Thursday, July 28, 2022

Today’s lessons were all about how to engage people in conversations and how to get them to feel more comfortable discussing end of life care plans. I ordered some more suggested supplies that may help people engage. Most of the tips were about practicing good listening skills and allowing the client to steer the conversation. I can do that!

Spent some more time organizing the resources I have gathered so far. Need to get a file box to put my folders in. I will need to make a bunch of copies sometime soon. Next time I go to Walmart I need to pick up a file box and another ream of copy paper.

There is a lot of choices one can make – or not. The more a person makes ahead of time, the less choices the family will have to make after a death. It feels a bit overwhelming to consider everything but much easier now than after a death. The good news is that in most cases there is no urgency to make the decisions and clients can take their time and consider all the options. That is why it will take several sessions with clients to finalize everything. They recommend an annual review in case things have changed.

The more I learn about end of life, the more I want to live my life, fully embracing the moments I have. As the instructor said in the video today, there is not one thing I can change about my past. I can change my relationship to the past and accept it for what it is and leave behind any regrets or shame I may still be carrying. Letting go frees up space inside that I can use to live more fully in the present.

One homework assignment I have is to write letters to those that I want to ask forgiveness from. Mailing them is optional and maybe not even desired or needed. The forgiveness I am seeking is really self-forgiveness. Writing can help process those thoughts and allow one to let go easier. Many of us carry guilt and shame about situations from the past that the other person involved has long forgotten about. Think of the freedom it will give you to put that energy to a positive use instead of all the stinking, negative thinking.

There are those situations where a relationship was damaged and there is no longer communication with the other party. Maybe you felt that you were wronged and are waiting for the other person to admit their fault and apologize. Writing a letter to yourself about that situation may be helpful to allow yourself to finally step out of the binds that hold you to that person and allow yourself to be set free. Forgiving doesn’t mean forgetting. It also doesn’t mean that engaging in a relationship again is needed. Boundaries are there for a reason and it may be appropriate to continue to have the distance between you. What is important is that the situation doesn’t consume your emotional energy and that you forgive yourself for your part of the situation.

This isn’t easy work! It takes a lot of courage and authenticity to step out and cut yourself free.

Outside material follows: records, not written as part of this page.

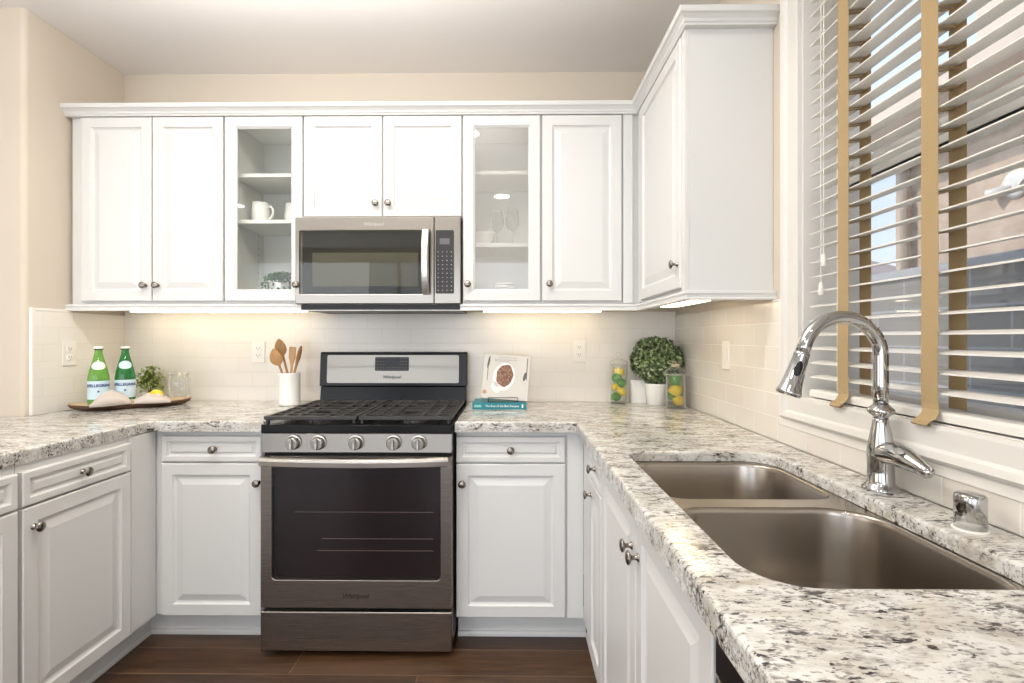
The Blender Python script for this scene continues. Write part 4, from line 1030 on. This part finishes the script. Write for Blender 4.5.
# ------------------------------------------------------------------ outside the window
struct(MB().box(1.06, 14, -6, 16, -.35, -.3).build('ground', plain('side_yard_concrete', (.62, .59, .55), .9)))
t = thing('neighbor_house', 'tan stucco house with deep eaves beyond the sink window', 'house', (3.0, 3.9, 0))
MB().box(0, 3, -7, 0, -.3, 2.80).build('wall', STUCCO, t)
MB().prism([(-.45, 2.74), (-.45, 2.88), (3.2, 4.0), (3.2, 2.72)], 'y', -7.2, .10).build('eave', STUCCO2, t)
MB().box(.05, 3, -7, -.62, 2.9, 5.8).build('upper_wall', STUCCO2, t)
m = MB(); m.tube([(-.05, -.16, -.3), (-.05, -.16, 2.70)], .035); m.build('downspout', plain('tan_metal', (.42, .33, .25), .6), t)
t = thing('security_light', 'white security floodlight with two lamps on the stucco wall', 'light', (2.999, 2.97, 2.165))
Mx = Matrix.Rotation(-PI / 2, 4, 'Y')
m = MB(); m.lathe([(.16, 0), (.16, .012), (.10, .03), (.05, .034)], (0, 0, 0), 28, Mx); m.build('mount_plate', PLASTIC, t, smooth=True)
for s in (-1, 1):
    d = Vector((-.35, s * .9, -.25)).normalized(); q = Vector((0, 0, 1)).rotation_difference(d).to_matrix().to_4x4()
    m = MB(); m.lathe([(.02, 0), (.03, .05), (.05, .06), (.055, .14), (.07, .20), (.068, .202), (.05, .16), (.001, .15)], (-.03, s * .03, -.02), 20, q); m.build('lamp_head', PLASTIC, t, smooth=True)
bpy.data.objects['security_light'].scale = (.55, .55, .55)
t = thing('block_fence', 'grey concrete block fence between the houses', 'fence', (2.2, 4, 0))
MB().box(0, .15, -7, 6, -.3, 1.58).build('block_wall', BLOCK, t)
MB().box(-.02, .17, -7, 6, 1.58, 1.63).build('cap_course', plain('grey_cap_block', (.45, .45, .45), .9), t)
t = thing('distant_house', 'far pinkish hip-roofed house seen past the stucco corner', 'house', (5.5, 10.5, 0))
MB().box(-1.5, 4, 0, 4, -.3, 2.2).build('wall', STUCCO, t)
m = MB(); m.loft([[(-1.9, -.4, 2.2), (4.4, -.4, 2.2), (4.4, 4.4, 2.2), (-1.9, 4.4, 2.2)], [(.6, 1.7, 3.4), (2.2, 1.7, 3.4), (2.2, 2.3, 3.4), (.6, 2.3, 3.4)]]); m.build('roof', ROOFT, t)
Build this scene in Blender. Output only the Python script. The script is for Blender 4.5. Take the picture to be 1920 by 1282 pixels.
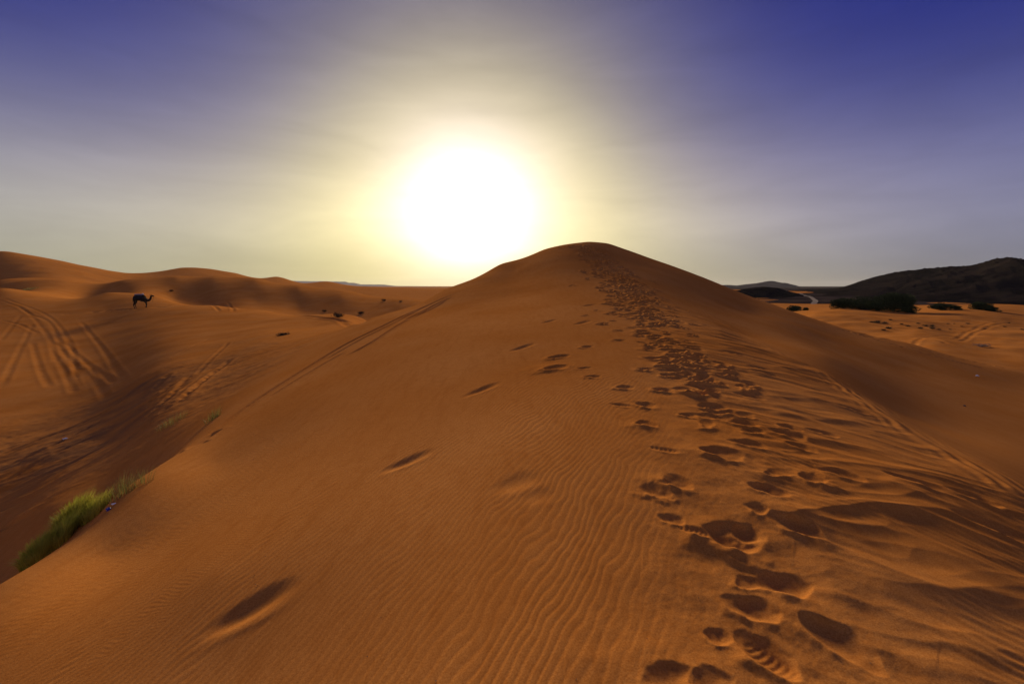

The freedom you will feel afterwards is worth it. Sometimes it helps to find someone neutral and have them hold your hand through the process.

I think the world would be in a lot better place if more people could take the steps to learn forgiveness and set themselves and others free. We would then each have more room inside to use our energies for positive things if we can release the negative experiences we each carry.

There is an emotional scale that is used to gauge where a person is emotionally. Let’s say it is a scale of 1 – 100. 50 is at a point of being neutral. Anything below that is a negative drain on yourself and everything above 50 is a positive charge. Did you know that the vast majority of people run on a negative charge all day? They take out more emotional energy than they give to the world. If we each could do our own inner work and find ways to be above neutral, collectively we could change the energy of the world.

No one is asking one to always be above neutral. That is for the saints to accomplish. But if the majority of your time you could stay above neutral you would be more emotionally healthy than the majority of people on earth. The way to get there is to let go of the stinking, negative thinking about past situations that you cannot change. We can only change things by staying fully present moment by moment. By having more personal emotional energy available we can be more fully present and have a much better chance to react to life in a positive way.

If you need help getting to a positive, emotional state, reach out. My Hand in Yours would be glad to help!

Enough preaching! Grateful to be increasing in my gratitude for the little things that happen each and every day. Grateful for the 2 inches of rain the prairie received overnight. Grateful for the cooler temperatures today.